US-based Guyanese researcher gets grant for Indigenous landscapes study

Dr Anthony Cummings (University of Texas at Dallas photo)

America’s National Science Foundation (NSF) has awarded a United States-based Guyanese researcher a five-year grant to study how various factors, including the demand for natural resources, influence the landscapes of the Indigenous Peoples in Guyana.

The University of Texas in Dallas announced that the grant was awarded to Dr. Anthony Cummings, an associate professor of Geospatial Information Sciences (GIS) in the School of Economic, Political and Policy Sciences at the university.

Growing up among the Indigenous Peoples near the Venezuelan border influenced Cummings research project as during his time in the area he observed the ways they approached the land and made their livelihoods.

Cummings earned a Faculty Early Career Development Program award for his project “Land-Use and Land-Cover Change Impact on Biodiversity and Indigenous Peoples’ Livelihoods.” His aim is to understand how forces far away from Indigenous Peoples influence landscapes, such as fluctuations in the stock market or the demand for gold or timber, are interpreted by the people within those landscapes.

According to the university’s report, with the five-year $523,000 grant from the NSF, Cummings will return to Guyana to study indigenous peoples’ influenced landscapes, or landscapes within which indigenous peoples complete a range of traditional livelihood practices.

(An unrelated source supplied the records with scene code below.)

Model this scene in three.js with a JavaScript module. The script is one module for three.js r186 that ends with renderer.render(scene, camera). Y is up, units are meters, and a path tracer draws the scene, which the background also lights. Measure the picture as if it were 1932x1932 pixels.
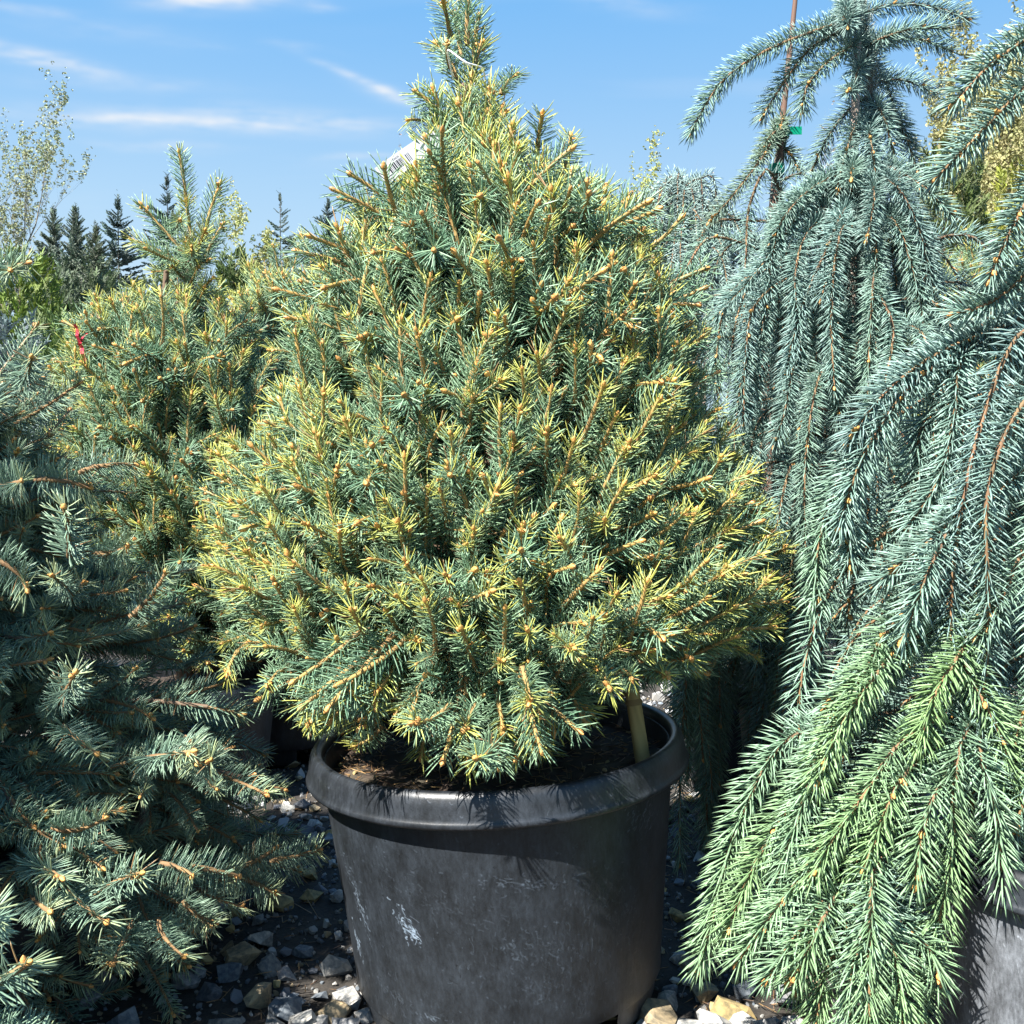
import * as THREE from 'three';
import { ImprovedNoise } from 'three/addons/math/ImprovedNoise.js';
import { ConvexGeometry } from 'three/addons/geometries/ConvexGeometry.js';
import { mergeGeometries } from 'three/addons/utils/BufferGeometryUtils.js';

// ---------------------------------------------------------------- camera, sky, sun, exposure
const scene = new THREE.Scene();
const CAM_H = 0.58, PITCH = 0.060, FOV = 53;
const camera = new THREE.PerspectiveCamera(FOV, 1, 0.05, 900);
camera.position.set(0, CAM_H, 0);
camera.rotation.set(-PITCH, 0, 0);
scene.add(camera);
const renderer = new THREE.WebGLRenderer({ antialias: true });
renderer.setSize(1024, 1024);
renderer.toneMapping = THREE.LinearToneMapping;
const EXPO = 3.2;
renderer.toneMappingExposure = EXPO;
renderer.shadowMap.enabled = true;

const SUN_AZ = 0.76, SUN_EL = 0.85;                      // to the left of the viewer's back, high
const sunDir = new THREE.Vector3(-Math.sin(SUN_AZ) * Math.cos(SUN_EL), Math.sin(SUN_EL), Math.cos(SUN_AZ) * Math.cos(SUN_EL));
const sun = new THREE.DirectionalLight(new THREE.Color(1.0, 0.965, 0.90), 5.0);
sun.name = 'sun';
sun.position.set(0, 0.5, -1).addScaledVector(sunDir, 40);
sun.target.position.set(0, 0.5, -1);
sun.castShadow = true;
sun.shadow.mapSize.set(4096, 4096);
Object.assign(sun.shadow.camera, { left: -6, right: 6, top: 6, bottom: -6, near: 1, far: 90 });
scene.add(sun, sun.target);

const perlin = new ImprovedNoise();
const TAN = Math.tan(FOV / 2 * Math.PI / 180);
const V = (x, y, z) => new THREE.Vector3(x, y, z);
// a point of the place seen at (x, y) of a 1932 px wide view, so many metres in front of the camera
function at(x, y, d) {
  const cx = (x - 966) / 966 * TAN * d, cy = -(y - 966) / 966 * TAN * d;
  const c = Math.cos(PITCH), s = Math.sin(PITCH);
  return V(cx, CAM_H + cy * c - d * s, -(d * c + cy * s));
}
function seen(p) {                                        // the way back: where a point shows, and how far off
  const y = p.y - CAM_H, c = Math.cos(PITCH), s = Math.sin(PITCH);
  const d = -p.z * c - y * s, cy = y * c - p.z * s;
  return [966 + p.x / (TAN * d) * 966, 966 - cy / (TAN * d) * 966, d];
}
const clamp = (x, a, b) => Math.min(b, Math.max(a, x));
const lerp = (a, b, t) => a + (b - a) * t;
const smooth = (a, b, x) => { const t = clamp((x - a) / (b - a), 0, 1); return t * t * (3 - 2 * t); };
let seed = 1;
function rnd() { seed = (seed + 0x6D2B79F5) | 0; let t = Math.imul(seed ^ (seed >>> 15), 1 | seed); t = (t + Math.imul(t ^ (t >>> 7), 61 | t)) ^ t; return ((t ^ (t >>> 14)) >>> 0) / 4294967296; }
const R = (a, b) => a + (b - a) * rnd();
const pick = (a) => a[Math.floor(rnd() * a.length) % a.length];
const reseed = (n) => { seed = n * 7919 + 13; };
function fbm(x, y, z, n = 4) { let s = 0, a = 0.5; for (let i = 0; i < n; i++) { s += a * perlin.noise(x, y, z); x *= 2.03; y *= 2.03; z *= 2.03; a *= 0.5; } return s; }

{ // clear spring sky with thin cirrus, as seen in every direction
  const W = 3072, H = 1536, data = new Float32Array(W * H * 4);
  const k = 1 / EXPO;
  const zen = [0.11, 0.33, 0.80], mid = [0.185, 0.50, 0.94], low = [0.62, 0.83, 0.98];
  // streaks: view x, view y, half length, half width, slope, strength
  const streaks = [[400, 228, 300, 22, 0.03, 0.42], [250, 226, 150, 10, 0.05, 0.25], [560, 236, 170, 12, -0.02, 0.2], [690, 150, 95, 9, 0.42, 0.42], [730, 172, 60, 14, 0.25, 0.22], [405, 2, 110, 14, 0.02, 0.75],
    [60, 105, 150, 14, 0.27, 0.5], [110, 122, 80, 8, 0.12, 0.35], [300, 276, 110, 7, 0.03, 0.28], [660, 300, 80, 6, 0.02, 0.25], [40, 12, 120, 10, 0.1, 0.25], [605, 16, 30, 10, 0.1, 0.3], [210, 60, 160, 22, 0.1, 0.12], [560, 85, 60, 5, 0.1, 0.12], [220, 160, 200, 16, 0.05, 0.14], [1180, 5, 120, 18, 0.12, 0.15], [400, 85, 40, 6, 0.1, 0.1]];
  const dir = V(0, 0, 0);
  for (let j = 0; j < H; j++) {
    const lat = ((j + 0.5) / H - 0.5) * Math.PI, cl = Math.cos(lat), sl = Math.sin(lat);
    for (let i = 0; i < W; i++) {
      const phi = ((i + 0.5) / W - 0.5) * 2 * Math.PI, o = (j * W + i) * 4;
      let r, g, b;
      if (sl < -0.02) { r = 0.06; g = 0.06; b = 0.05; } else {
        const h = Math.max(sl, 0);
        const a = smooth(0.06, 0.46, h), c = smooth(0.35, 1, h);
        r = lerp(lerp(low[0], mid[0], a), zen[0], c); g = lerp(lerp(low[1], mid[1], a), zen[1], c); b = lerp(lerp(low[2], mid[2], a), zen[2], c);
        let cloud = 0;
        dir.set(cl * Math.cos(phi), sl, cl * Math.sin(phi));
        if (h > 0.03) {
          const px = dir.x / (h + 0.12), pz = dir.z / (h + 0.12);
          const n = fbm(px * 0.8 + 3.1, pz * 3.6 + 7.7, 1.3, 4);
          cloud += 0.35 * smooth(0.12, 0.5, n);
        }
        if (dir.z < -0.4) {
          const [sx, sy] = seen(V(dir.x * 100, CAM_H + dir.y * 100, dir.z * 100));
          if (sx > -300 && sx < 2300 && sy > -260 && sy < 900) {
            const n1 = fbm(sx / 130, sy / 26, 4.2, 5) + 0.55 * fbm(sx / 90 + sy / 40, sy / 7 - sx / 60, 8.1, 3), n2 = fbm(sx / 300 + 9, sy / 70, 2.2, 3);
            cloud *= 0.4;
            for (const [x, y, L, w, m, s] of streaks) {
              const dx = sx - x, dy = sy - y - m * dx + n2 * 26;
              const e = (dx / L) ** 2 + (dy / w) ** 2;
              if (e < 7) cloud += 1.2 * s * Math.exp(-e) * clamp(0.75 + 1.5 * n1, 0.1, 1.5);
            }
          }
        }
        cloud = clamp(cloud, 0, 0.92);
        r = lerp(r, 0.90, cloud); g = lerp(g, 0.93, cloud); b = lerp(b, 0.97, cloud);
      }
      data[o] = r * k; data[o + 1] = g * k; data[o + 2] = b * k; data[o + 3] = 1;
    }
  }
  const tex = new THREE.DataTexture(data, W, H, THREE.RGBAFormat, THREE.FloatType);
  tex.mapping = THREE.EquirectangularReflectionMapping;
  tex.magFilter = tex.minFilter = THREE.LinearFilter;
  tex.needsUpdate = true;
  scene.background = tex;
  scene.environment = tex;
}

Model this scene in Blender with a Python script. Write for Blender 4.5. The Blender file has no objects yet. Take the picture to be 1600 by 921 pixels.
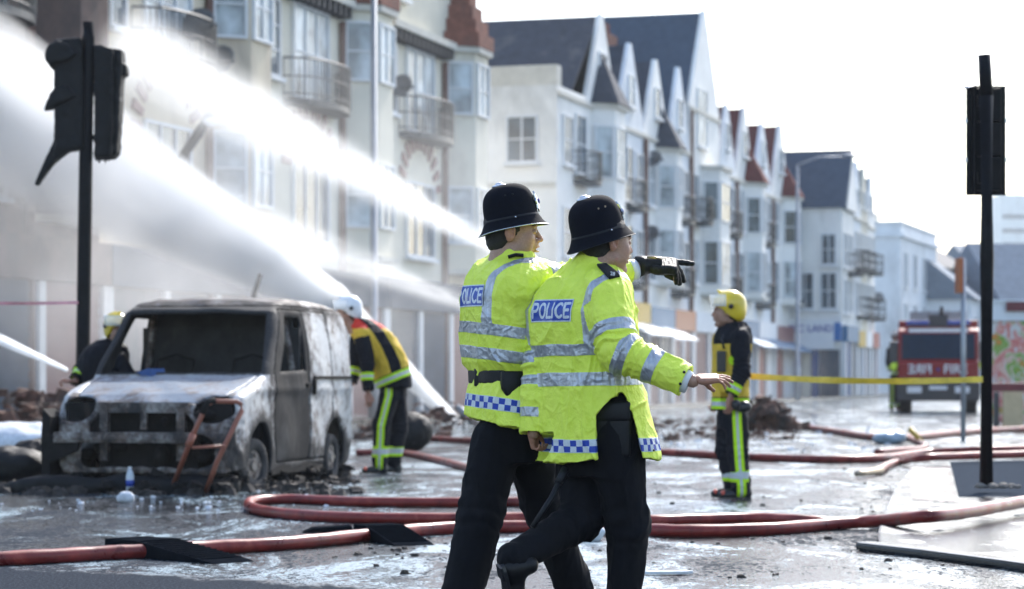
import bpy, bmesh, math, random
import numpy as np
from mathutils import Vector, Matrix
from mathutils.bvhtree import BVHTree

random.seed(7)
sc = bpy.context.scene
col = sc.collection
R = math.radians

# ------------------------------------------------------------------ camera, sky, sun, exposure
CAMH = 1.1          # lens height
FPX = 3778.0        # focal length in photo pixels (85 mm on 36 mm, 1600 px)
HZ = 590.0          # horizon row of the photo
cam_d = bpy.data.cameras.new('camera')
cam = bpy.data.objects.new('camera', cam_d); col.objects.link(cam)
cam_d.lens = 85.0; cam_d.sensor_width = 36.0
cam_d.shift_y = (HZ - 460.5) / 1600.0
cam_d.clip_start = 0.1; cam_d.clip_end = 6000
cam.location = (0, 0, CAMH); cam.rotation_euler = (R(90), 0, 0)
cam_d.dof.use_dof = True; cam_d.dof.focus_distance = 10.85; cam_d.dof.aperture_fstop = 3.4
sc.camera = cam

SUN_EL, SUN_AZ = 40.0, 21.0     # azimuth clockwise from +Y (view direction)
world = bpy.data.worlds.new('World'); sc.world = world; world.use_nodes = True
wn = world.node_tree; wn.nodes.clear()
sky = wn.nodes.new('ShaderNodeTexSky'); sky.sky_type = 'NISHITA'; sky.sun_disc = False
sky.sun_elevation = R(SUN_EL); sky.sun_rotation = R(SUN_AZ)
sky.air_density = 1.0; sky.dust_density = 1.6; sky.ozone_density = 0.7
bgn = wn.nodes.new('ShaderNodeBackground'); bgn.inputs['Strength'].default_value = 0.15
won = wn.nodes.new('ShaderNodeOutputWorld')
wn.links.new(sky.outputs[0], bgn.inputs['Color']); wn.links.new(bgn.outputs[0], won.inputs['Surface'])

sun_d = bpy.data.lights.new('sun', 'SUN'); sun_d.energy = 2.6; sun_d.angle = R(1.2); sun_d.color = (1.0, 0.975, 0.94)
sun = bpy.data.objects.new('sun', sun_d); col.objects.link(sun)
_sd = Vector((math.sin(R(SUN_AZ)) * math.cos(R(SUN_EL)), math.cos(R(SUN_AZ)) * math.cos(R(SUN_EL)), math.sin(R(SUN_EL))))
sun.rotation_euler = _sd.to_track_quat('Z', 'Y').to_euler()
sun.location = _sd * 60

vs = sc.view_settings
vs.view_transform = 'Standard'; vs.look = 'None'; vs.gamma = 1.0; vs.use_curve_mapping = False
vs.exposure = 1.3
cy = sc.cycles
cy.use_denoising = True
cy.max_bounces = 6; cy.diffuse_bounces = 3; cy.glossy_bounces = 3; cy.transmission_bounces = 4
cy.volume_bounces = 4; cy.volume_step_rate = 2.0; cy.volume_max_steps = 48
cy.transparent_max_bounces = 8
cy.sample_clamp_indirect = 6.0
cy.caustics_reflective = False; cy.caustics_refractive = False

# ------------------------------------------------------------------ pixel <-> world helpers
def q(x, y, D):
    """world point seen at photo pixel (x, y) at distance D"""
    return Vector(((x - 800.0) * D / FPX, D, CAMH + (HZ - y) * D / FPX))
def gp(x, y, z=0.0):
    """ground point seen at photo pixel"""
    D = (CAMH - z) * FPX / (y - HZ)
    return Vector(((x - 800.0) * D / FPX, D, z))

# ------------------------------------------------------------------ object bookkeeping
def tag(o, label=None, cat=None, group=None, kind=None):
    if label: o['label'] = label
    if cat: o['category'] = cat
    if group: o['group'] = group
    if kind: o['kind'] = kind
    return o
def empty(name, loc=(0, 0, 0), label=None, cat=None, group=None, kind=None, rz=0.0):
    o = bpy.data.objects.new(name, None); col.objects.link(o)
    o.location = loc; o.rotation_euler = (0, 0, rz); o.empty_display_size = 0.2
    return tag(o, label, cat, group, kind)
def link(name, me, mats, parent=None):
    o = bpy.data.objects.new(name, me); col.objects.link(o)
    if not isinstance(mats, (list, tuple)): mats = [mats]
    for m in mats:
        me.materials.append(m)
    if parent is not None:
        o.parent = parent
        mw = Matrix.LocRotScale(parent.location, parent.rotation_euler, None)
        p = parent.parent
        while p is not None:
            mw = Matrix.LocRotScale(p.location, p.rotation_euler, None) @ mw
            p = p.parent
        me.transform(mw.inverted())      # geometry is given in world space
    return o
def copy_tree(o, parent=None):
    c = o.copy(); col.objects.link(c)
    if parent is not None: c.parent = parent
    for ch in list(o.children): copy_tree(ch, c)
    return c

# ------------------------------------------------------------------ mesh builder
class MB:
    def __init__(s, M=None):
        s.v = []; s.f = []; s.M = M
    def add(s, vs_, fs_):
        b = len(s.v)
        for p in vs_:
            p = Vector(p)
            s.v.append(s.M @ p if s.M is not None else p)
        for f in fs_: s.f.append([b + i for i in f])
        return s
    def box(s, x0, x1, y0, y1, z0, z1, bev=0.0):
        if x0 > x1: x0, x1 = x1, x0
        if y0 > y1: y0, y1 = y1, y0
        if z0 > z1: z0, z1 = z1, z0
        vs_ = [(x, y, z) for z in (z0, z1) for y in (y0, y1) for x in (x0, x1)]
        return s.add(vs_, [(0, 2, 3, 1), (4, 5, 7, 6), (0, 1, 5, 4), (2, 6, 7, 3), (0, 4, 6, 2), (1, 3, 7, 5)])
    def prism(s, poly, a, b, axis='y'):
        """polygon in the two other axes extruded from a to b along axis"""
        def mk(p, t):
            return {'y': (p[0], t, p[1]), 'x': (t, p[0], p[1]), 'z': (p[0], p[1], t)}[axis]
        n = len(poly)
        vs_ = [mk(p, a) for p in poly] + [mk(p, b) for p in poly]
        fs_ = [list(range(n)), list(range(2 * n - 1, n - 1, -1))]
        for i in range(n):
            j = (i + 1) % n
            fs_.append([i, i + n, j + n, j])
        return s.add(vs_, fs_)
    def tube(s, path, r, n=10, cap=True, squash=1.0):
        pts = [Vector(p) for p in path]; m = len(pts)
        rs = r if isinstance(r, (list, tuple)) else [r] * m
        up = Vector((0, 0, 1)); vs_ = []
        for i, p in enumerate(pts):
            t = (pts[min(i + 1, m - 1)] - pts[max(i - 1, 0)]).normalized()
            a = t.cross(up)
            if a.length < 1e-3: a = t.cross(Vector((0, 1, 0)))
            a.normalize(); b = a.cross(t).normalized()
            for k in range(n):
                th = 2 * math.pi * k / n
                vs_.append(p + a * math.cos(th) * rs[i] + b * math.sin(th) * rs[i] * squash)
        fs_ = []
        for i in range(m - 1):
            for k in range(n):
                k2 = (k + 1) % n
                fs_.append([i * n + k, i * n + k2, (i + 1) * n + k2, (i + 1) * n + k])
        if cap:
            fs_.append(list(range(n - 1, -1, -1))); fs_.append([(m - 1) * n + k for k in range(n)])
        return s.add(vs_, fs_)
    def cyl(s, p0, p1, r0, r1=None, n=16):
        return s.tube([p0, p1], [r0, r0 if r1 is None else r1], n)
    def ell(s, c, r, nu=14, nv=9):
        vs_ = []; fs_ = []
        c = Vector(c)
        if not isinstance(r, (list, tuple)): r = (r, r, r)
        for i in range(nv + 1):
            ph = math.pi * i / nv
            for k in range(nu):
                th = 2 * math.pi * k / nu
                vs_.append(c + Vector((r[0] * math.sin(ph) * math.cos(th), r[1] * math.sin(ph) * math.sin(th), r[2] * math.cos(ph))))
        for i in range(nv):
            for k in range(nu):
                k2 = (k + 1) % nu
                fs_.append([i * nu + k, (i + 1) * nu + k, (i + 1) * nu + k2, i * nu + k2])
        return s.add(vs_, fs_)
    def build(s, name, mat, parent=None, smooth=False, bevel=0.0):
        me = bpy.data.meshes.new(name)
        me.from_pydata([tuple(p) for p in s.v], [], s.f)
        me.validate(); me.update()
        if bevel > 0:
            bm = bmesh.new(); bm.from_mesh(me)
            bmesh.ops.remove_doubles(bm, verts=bm.verts, dist=1e-5)
            es = [e for e in bm.edges if len(e.link_faces) == 2 and e.calc_face_angle(0) > 0.6]
            bmesh.ops.bevel(bm, geom=es, offset=bevel, segments=2, profile=0.6, affect='EDGES', clamp_overlap=True)
            bm.to_mesh(me); bm.free()
        if smooth:
            for p in me.polygons: p.use_smooth = True
        return link(name, me, mat, parent)

def text_obj(name, body, M, size, mat, parent=None, align='CENTER', ext=0.002, sx=1.0):
    """flat lettering, turned into a mesh; M maps the text plane (x right, y up) into the world"""
    cu = bpy.data.curves.new(name, 'FONT'); cu.body = body; cu.size = size; cu.extrude = ext
    cu.align_x = align; cu.align_y = 'CENTER'; cu.offset = size * 0.012
    to = bpy.data.objects.new(name, cu); col.objects.link(to)
    dg = bpy.context.evaluated_depsgraph_get()
    me = bpy.data.meshes.new_from_object(to.evaluated_get(dg))
    bpy.data.objects.remove(to)
    me.materials.clear()
    me.transform(M @ Matrix.Diagonal((sx, 1, 1, 1)))
    return link(name, me, mat, parent)

# ------------------------------------------------------------------ numpy noise
_rt = np.random.RandomState(11).rand(64, 64, 64).astype(np.float32)
def vnoise(P, seed=0):
    P = P + np.array([seed * 7.31, seed * 3.17, seed * 5.73])
    i = np.floor(P).astype(np.int64); f = (P - i); f = f * f * (3 - 2 * f)
    out = 0
    for dx in (0, 1):
        wx = f[:, 0] if dx else 1 - f[:, 0]
        for dy in (0, 1):
            wy = f[:, 1] if dy else 1 - f[:, 1]
            for dz in (0, 1):
                wz = f[:, 2] if dz else 1 - f[:, 2]
                out = out + _rt[(i[:, 0] + dx) & 63, (i[:, 1] + dy) & 63, (i[:, 2] + dz) & 63] * wx * wy * wz
    return out * 2 - 1
def fbm(P, oct=3, seed=0):
    a = 1.0; o = 0; t = 0
    for k in range(oct):
        o = o + a * vnoise(P * (2.03 ** k), seed + k); t += a; a *= 0.5
    return o / t
def ridged(P, seed=0):
    return 1 - np.abs(vnoise(P, seed)) * 2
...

“For example, if gold prices go up, does that mean there is a higher demand for gold within indigenous peoples’ influenced landscapes and that you have more people wanting to become gold miners? Or, as more folks in China gain access to capital and there is a higher demand for exotic fruits, does that mean indigenous peoples’ farming spaces are now becoming production grounds for those fruits? And what does that mean for land cover in those spaces? Does it impact the amount of forest or the traditional ecosystem services that indigenous peoples may have derived from the forests? In other words, when there is a change someplace far away, can we begin to measure responses at these fine spatial scales of indigenous peoples’ farms and within their swidden [the cutting and burning of plants in a forest or woodland to create a field] landscapes?” Cummings was quoted as saying.

It was stated that Cummings’ research team will develop novel approaches for obtaining imagery and mapping tropical forest cover using unoccupied aerial vehicles, or drones, and will examine the factors that determine changes in land use and land cover. He stated that although various models have been developed to understand and explain change within tropical settings, no scientific study has been completed at the level of indigenous peoples’ swidden landscapes.

In addition, a parallel goal of the project is to introduce American students to the indigenous landscapes. According to the report, Cummings plans to take four University of Texas Dallas undergraduates to Guyana to interact with the indigenous Makushi people and learn about local ecology and geography. These students will be exposed to the indigenous peoples’ farming practices and learn some of their language.

“You have lectures, and you have anecdotes, and you have illustrations that you use from the field. And students are fascinated by it and want to experience it in person. To know that I finally have the funding to do it, I’m elated,” Cummings said before adding that he views his students as future tropical scientists who will pursue scholarship in remote sensing, GIS and tropical ecology.

However, Cummings said, he is most looking forward to working in closer collaboration with the Indigenous peoples and stated that he plans to contact the local village leaders with a question they might not often receive: What can he do for them?

“It’s easy to go to a place, study people, publish papers about them, include them as collaborators on your papers and so on,” Cummings said. “What’s more difficult is being able to return to that space and add value to their lives as a researcher. How can I help these people to use the data, the knowledge and the skills that I’m bringing to improve their livelihoods? How do I leave that place and those people better off than I found them?” he said.